One would be hard-pressed to find a children’s program with as much creeping dread as Children of the Stones (1977), screening tonight at Spectacle in its seven-episode entirety. Directed by Peter Graham Scott, the folk horror/fantasy serial aired on the Welsh network HTV in early 1977, perturbing its unsuspecting British audience so much that it’s often described by those who saw its original broadcast as the scariest children’s series ever made.
Young Matthew (child actor Peter Demin) accompanies his astrophysicist father, Adam Brake (Gareth Thomas), to the sleepy fictional village of Millbury, where the latter plans on studying the ancient stone circle that surrounds the town.
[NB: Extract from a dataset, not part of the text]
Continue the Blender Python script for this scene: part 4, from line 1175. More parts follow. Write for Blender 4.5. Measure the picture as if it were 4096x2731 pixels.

The overly-friendly locals they encounter, as well as the suspicious mayor (played by the prolific Scottish character actor Iain Cuthbertson, whom fans of British folk horror may recognize from the 1972 BBC teleplay The Stone Tape), belie the sinister energy bubbling beneath the town’s surface. Matthew confronts the relatable adolescent stress of not fitting in with his new classmates, but it quickly becomes clear from the townspeople’s strange manners and customs that something more nefarious unites Millbury’s community. While the plot first appears like a YA-version of The Wicker Man (1973), a much more bizarre and convoluted tale eventually emerges. As Dr. Brake investigates the stones, attempting to find a link between them and the strange psychic forces that appear to keep the residents in captivity, he uncovers a conspiracy involving pagan mythology, black holes, and multiple timelines.
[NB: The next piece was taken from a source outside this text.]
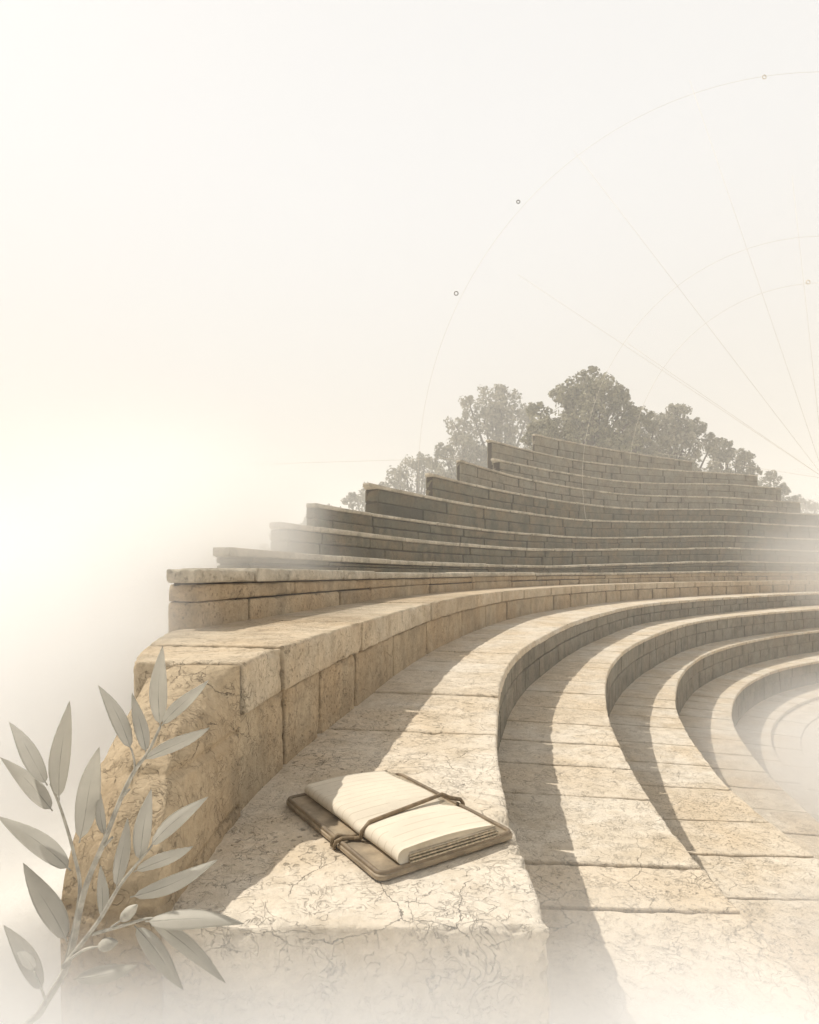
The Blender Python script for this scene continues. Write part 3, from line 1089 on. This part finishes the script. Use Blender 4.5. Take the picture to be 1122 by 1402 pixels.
fade_mist((-.8, .6, -.85), (.66, .42, .5), 7.0, 2.0, 11)
fade_mist((4.9, 3.6, -1.75), (3.6, 4.2, 1.4), 1.15, 2.0, 5)
fade_mist((12.2, 14.5, .3), (4.6, 6.0, 2.8), .22, 2.0, 9)

# ------------------------------------------------------------------ light, sky, camera
SUN_EL, SUN_AZ = 53.5, 24.0          # light travels to +x and a little towards the viewer
w = bpy.data.worlds.new('World')
SC.world = w
w.use_nodes = True
nt = w.node_tree
k = NT(nt)
bg = nt.nodes['Background']
sky = k.n('ShaderNodeTexSky', sky_type='NISHITA')
sky.sun_disc = False
dirv = Vector((-math.cos(R(SUN_AZ)) * math.cos(R(SUN_EL)), math.sin(R(SUN_AZ)) * math.cos(R(SUN_EL)), math.sin(R(SUN_EL))))   # towards the sun
sky.sun_elevation = R(SUN_EL)
sky.sun_rotation = math.atan2(dirv.x, dirv.y)
sky.dust_density = 6
sky.air_density = 1
tc = k.n('ShaderNodeTexCoord').outputs['Generated']
sp = k.n('ShaderNodeSeparateXYZ'); k.put(sp, 0, tc)
veil = k.mix(k.step(sp.outputs['Z'], .0, .6), (8.15, 7.45, 6.3), (9.7, 9.55, 9.3))      # high thin cloud veil, bright round the horizon beside the sun
veil = k.mix(k.step(sp.outputs['Z'], .74, .95), veil, (3.6, 3.7, 3.8))                # darkened overhead, above the view, to deepen the shade
veil = k.mix(k.step(sp.outputs['Y'], -.05, -.6), veil, (3.4, 3.4, 3.4))               # and darkened behind the camera, for the same deeper shade
col = k.mix(.9, sky.outputs[0], veil)
nt.links.new(col, bg.inputs['Color'])
bg.inputs['Strength'].default_value = .1

sl = bpy.data.lights.new('sun', 'SUN')
sl.energy = 4.6
sl.angle = R(.6)
sl.color = (1, .95, .87)
so = bpy.data.objects.new('sun', sl)
COL.objects.link(so)
so.rotation_euler = (-dirv).to_track_quat('-Z', 'Y').to_euler()
so.location = dirv * 30

cam = bpy.data.cameras.new('camera')
cam.sensor_fit = 'HORIZONTAL'
cam.sensor_width = 36
cam.lens = 36 * F_PX / 1122
cam.shift_y = (HORIZON - 701) / 1122
cam.clip_start = .02
cam.clip_end = 3000
co = bpy.data.objects.new('camera', cam)
COL.objects.link(co)
co.rotation_euler = (R(90), 0, 0)
SC.camera = co

SC.view_settings.view_transform = 'Standard'
SC.view_settings.look = 'None'
SC.view_settings.exposure = 0
SC.view_settings.gamma = 1
SC.cycles.use_denoising = True
SC.cycles.max_bounces = 12
SC.cycles.diffuse_bounces = 4
SC.cycles.volume_bounces = 10
SC.cycles.volume_step_rate = 2
SC.cycles.volume_max_steps = 128
SC.cycles.transparent_max_bounces = 8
The show’s blend of science-fiction and folk horror is enhanced by its filming location’s eerie atmosphere. The exterior scenes in Children of the Stones were shot in Avebury, a village in Wiltshire, England, that is encircled by a real megalithic stone circle that was likely used for a pagan rituals. The filmmakers often use these real stones—as looming figures in the distance watching over the town, or through unsettling, threatening close-ups. Sidney Sager’s dissonant music score—a combination of minimal, atonal instrumentation and a chorus of wailing and whispering voices performed by London’s Ambrosian Singers—haunts the landscape, acting as the final key ingredient that transforms this children’s program into a phantasmagoric experience.
The ‘70s were a prime period for British children’s television in terms of creative and challenging narratives. Series such as The Changes (1975), Raven (1977) and King of the Castle (1977) blended science-fiction and fantasy with social critique; these programs also shared a fascination with time-jumping and collapsing the boundaries between the pre-industrial era and the present day. Still, Children of the Stones stands out for its idiosyncratic tone, as well as the mature, often existential, themes it trusts young viewers to contemplate, like the role of the individual in society, power’s corrupting influence, and the tension between modernity and England’s pagan past.
It is Matthew, the doctor’s son, who has a psychic connection to the stones and quickly senses the town’s strange energy. But the insecurity he feels as an interloper also colors the strange interactions he has with the village and its inhabitants. The experience of adolescence can be almost as destabilizing as an unnamed metaphysical force, and it’s difficult to push back against the evil power compelling everyone to submit and conform when you’re just a teenager who wants to belong.
Children of the Stones screens tonight, March 28, at Spectacle.